Critica infine la decisione nella parte in cui ha escluso il contrasto tra la sentenza di cui si chiede la revisione e quella n. 193/1998 del Pretore di Sanremo: rileva al riguardo la manifesta illogicità della motivazione e l’abbaglio in cui è incorsa la Corte d’Appello perchè i fatti storici inconciliabili non sono gli interventi edilizi, ma il rilascio del medesimo provvedimento di condono che la sentenza del Pretore considera valido ed efficace, così da consentire il proscioglimento del ricorrente, mentre invece la sentenza del Tribunale non lo considera tale per una asserita decadenza, contravvenendo in tal modo al disposto dell’art. 630, lett. a) che riguarda non solo i fatti costitutivi del reato ma anche i fatti estintivi (cioè il provvedimento di condono), considerato che, secondo l’art. 631 c.p.p., può darsi luogo a revisione anche nel caso in cui il condannato debba essere prosciolto a norma dell’art. 531 c.p.p..

Il ricorso è infondato.

Secondo la costante giurisprudenza di questa Corte, integra la manifesta infondatezza della richiesta di revisione – che ne determina l’inammissibilità – l’evidente inidoneità delle ragioni che la sostengono e la fondano a consentire una verifica circa l’esito del giudizio: requisito che è tutto intrinseco alla domanda in sè e per sè considerata, restando riservata alla fase del merito ogni valutazione sulla effettiva capacità delle allegazioni a travolgere, anche nella prospettiva del ragionevole dubbio, il giudicato (cfr. cass. sez. 4^, Sentenza n. 18196 del 10/01/2013 Cc. dep. 19/04/2013 Rv. 255222; Sez. 6^, Sentenza n. 18818 del 08/03/2013 Cc. dep. 29/04/2013 Rv. 255477; Sez. 1^, Sentenza n. 40815 del 14/10/2010 Cc. dep. 18/11/2010 Rv. 248463).

Dunque, nella delibazione spettante alla Corte d’Appello non possono assumere rilevanza regole di giudizio appartenenti alla fase del merito, altrimenti derivandone un’indebita sovrapposizione tra momenti procedimentali che il legislatore ha inteso categoricamente differenziare (cfr. cass. Sez. 6^, Sentenza n. 2437 del 03/12/2009 Cc. dep. 20/01/2010 Rv. 245770).

Orbene, nel caso di specie, è proprio il contenuto intrinseco della domanda ad apparire inidoneo a vincere la forza del giudicato così, come del resto, emerge dalle stesse argomentazioni esposte dalla Corte territoriale.

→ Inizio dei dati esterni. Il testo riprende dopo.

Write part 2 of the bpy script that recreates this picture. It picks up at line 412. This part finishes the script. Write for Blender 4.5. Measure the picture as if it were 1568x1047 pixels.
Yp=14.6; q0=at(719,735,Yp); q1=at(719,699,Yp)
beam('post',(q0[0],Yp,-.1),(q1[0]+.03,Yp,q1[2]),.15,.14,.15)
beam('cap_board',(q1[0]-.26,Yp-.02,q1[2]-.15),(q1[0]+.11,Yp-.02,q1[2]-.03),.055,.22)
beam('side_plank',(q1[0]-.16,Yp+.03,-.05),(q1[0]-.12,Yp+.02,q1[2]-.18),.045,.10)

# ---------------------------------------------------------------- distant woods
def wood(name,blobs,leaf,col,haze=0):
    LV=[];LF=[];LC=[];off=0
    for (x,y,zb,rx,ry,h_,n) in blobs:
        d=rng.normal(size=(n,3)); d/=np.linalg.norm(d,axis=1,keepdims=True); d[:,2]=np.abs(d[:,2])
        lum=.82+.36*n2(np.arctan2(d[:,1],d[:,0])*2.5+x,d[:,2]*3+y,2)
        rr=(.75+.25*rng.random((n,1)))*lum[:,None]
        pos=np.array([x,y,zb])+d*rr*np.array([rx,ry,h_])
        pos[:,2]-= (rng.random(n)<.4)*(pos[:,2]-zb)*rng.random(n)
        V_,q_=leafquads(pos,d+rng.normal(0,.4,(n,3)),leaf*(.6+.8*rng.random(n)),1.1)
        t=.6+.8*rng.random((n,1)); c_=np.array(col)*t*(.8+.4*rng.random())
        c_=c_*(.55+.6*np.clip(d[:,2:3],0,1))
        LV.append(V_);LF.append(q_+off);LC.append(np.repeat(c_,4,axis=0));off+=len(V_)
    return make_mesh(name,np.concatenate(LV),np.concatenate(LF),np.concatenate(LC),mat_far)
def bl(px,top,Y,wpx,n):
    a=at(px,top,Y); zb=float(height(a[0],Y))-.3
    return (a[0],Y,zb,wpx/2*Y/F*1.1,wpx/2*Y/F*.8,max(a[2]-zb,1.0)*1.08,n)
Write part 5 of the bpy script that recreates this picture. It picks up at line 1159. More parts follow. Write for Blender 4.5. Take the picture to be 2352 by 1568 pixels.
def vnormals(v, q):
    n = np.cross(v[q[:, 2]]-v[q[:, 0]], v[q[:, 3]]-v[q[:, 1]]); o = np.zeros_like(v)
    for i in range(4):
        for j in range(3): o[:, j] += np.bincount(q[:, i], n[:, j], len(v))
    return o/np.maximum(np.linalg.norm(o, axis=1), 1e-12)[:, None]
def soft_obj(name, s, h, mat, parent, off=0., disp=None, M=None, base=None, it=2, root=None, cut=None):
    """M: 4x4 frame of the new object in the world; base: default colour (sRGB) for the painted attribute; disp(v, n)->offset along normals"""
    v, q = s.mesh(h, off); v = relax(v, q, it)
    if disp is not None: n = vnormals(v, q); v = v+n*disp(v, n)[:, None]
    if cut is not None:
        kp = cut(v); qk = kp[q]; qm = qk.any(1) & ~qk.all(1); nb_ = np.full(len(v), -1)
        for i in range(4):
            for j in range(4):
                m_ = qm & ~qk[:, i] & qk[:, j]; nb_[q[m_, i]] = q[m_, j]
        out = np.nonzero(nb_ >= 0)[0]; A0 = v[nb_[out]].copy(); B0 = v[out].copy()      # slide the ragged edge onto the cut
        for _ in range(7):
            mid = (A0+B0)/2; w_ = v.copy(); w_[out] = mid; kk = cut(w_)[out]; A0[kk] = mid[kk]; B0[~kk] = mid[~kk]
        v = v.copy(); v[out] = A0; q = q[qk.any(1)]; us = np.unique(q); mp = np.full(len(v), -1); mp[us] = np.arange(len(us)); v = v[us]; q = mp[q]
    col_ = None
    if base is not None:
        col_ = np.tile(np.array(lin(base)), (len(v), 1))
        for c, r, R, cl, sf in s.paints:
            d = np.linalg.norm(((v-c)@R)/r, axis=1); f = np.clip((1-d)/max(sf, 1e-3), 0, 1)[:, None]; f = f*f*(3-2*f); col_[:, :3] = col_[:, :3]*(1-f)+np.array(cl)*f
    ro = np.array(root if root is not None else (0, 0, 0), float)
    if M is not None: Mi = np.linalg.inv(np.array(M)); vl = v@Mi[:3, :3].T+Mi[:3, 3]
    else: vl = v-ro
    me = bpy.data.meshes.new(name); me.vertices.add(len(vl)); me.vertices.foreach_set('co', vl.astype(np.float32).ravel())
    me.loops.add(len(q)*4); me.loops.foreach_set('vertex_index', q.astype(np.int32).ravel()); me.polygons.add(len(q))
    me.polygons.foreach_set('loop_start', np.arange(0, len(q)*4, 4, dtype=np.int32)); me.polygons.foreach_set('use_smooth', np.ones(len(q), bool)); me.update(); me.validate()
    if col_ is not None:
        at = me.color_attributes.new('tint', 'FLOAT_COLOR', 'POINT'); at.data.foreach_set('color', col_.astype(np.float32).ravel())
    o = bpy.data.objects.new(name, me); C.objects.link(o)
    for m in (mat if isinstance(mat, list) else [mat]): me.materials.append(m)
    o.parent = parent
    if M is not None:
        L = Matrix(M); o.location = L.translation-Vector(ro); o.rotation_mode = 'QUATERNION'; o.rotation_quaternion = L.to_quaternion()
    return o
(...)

In particolare, i giudici torinesi, nel compiere una sommaria valutazione circa l’attitudine del novum addotto a sostegno della richiesta di revisione a porre in discussione il fondamento della pronuncia irrevocabile di condanna resa nei confronti del B., hanno rilevato che le dichiarazioni testimoniali indicate dal ricorrente sono state rese in procedimenti assai diversi sicchè esse non possono ritenersi incompatibili con gli accertamenti della predetta sentenza, ma risultano finalizzate ad ottenere una inammissibile, diversa e nuova valutazione delle prove già raccolte ed apprezzate con la decisione oggetto del ricorso.

Hanno riportato in estrema sintesi le dichiarazioni dell’ing. L. (Capo dell’Ufficio Tecnico del Comune) sull’esistenza di opere in c.a non dichiarate e quelle del teste Be. sulla realizzazione di opere diverse da quelle riportate nel progetto, seppure in un piano planaovolumetrico autorizzato. Inoltre, hanno rilevato che esse non appaiono tali da portare alla invocata assoluzione o ad una sentenza di NDP. La Corte d’Appello ha poi escluso l’inconciliabilità tra i fatti storici su cui si fondano le rispettive pronunce rilevando che esse riguardano opere, datazione di consumazione e violazioni edilizie del tutto diverse, come emerge ictu oculi dall’esame delle imputazioni, rispetto alla descrizione dei manufatti e alla collocazione temporale della loro realizzazione; ha altresì osservato che il condono ottenuto dal ricorrente ricopre opere realizzate fino al 1993 mentre la sentenza oggetto della richiesta di revisione riguarda interventi posti in essere in data prossima al 2000.

La motivazione posta a base della decisione, dunque, lungi dal costituire una anticipazione del giudizio di merito, soddisfa il requisito richiesto dall’art. 634 c.p.p. e quindi si sottrae al sindacato di questa Corte.

S’impone, di conseguenza, il rigetto del ricorso.

P.Q.M.

Rigetta il ricorso e condanna il ricorrente al pagamento delle spese processuali.

Così deciso in Roma, il 15 ottobre 2013.

Depositato in Cancelleria il 5 novembre 2013

Testo non ufficiale. La sola stampa del bollettino ufficiale ha carattere legale.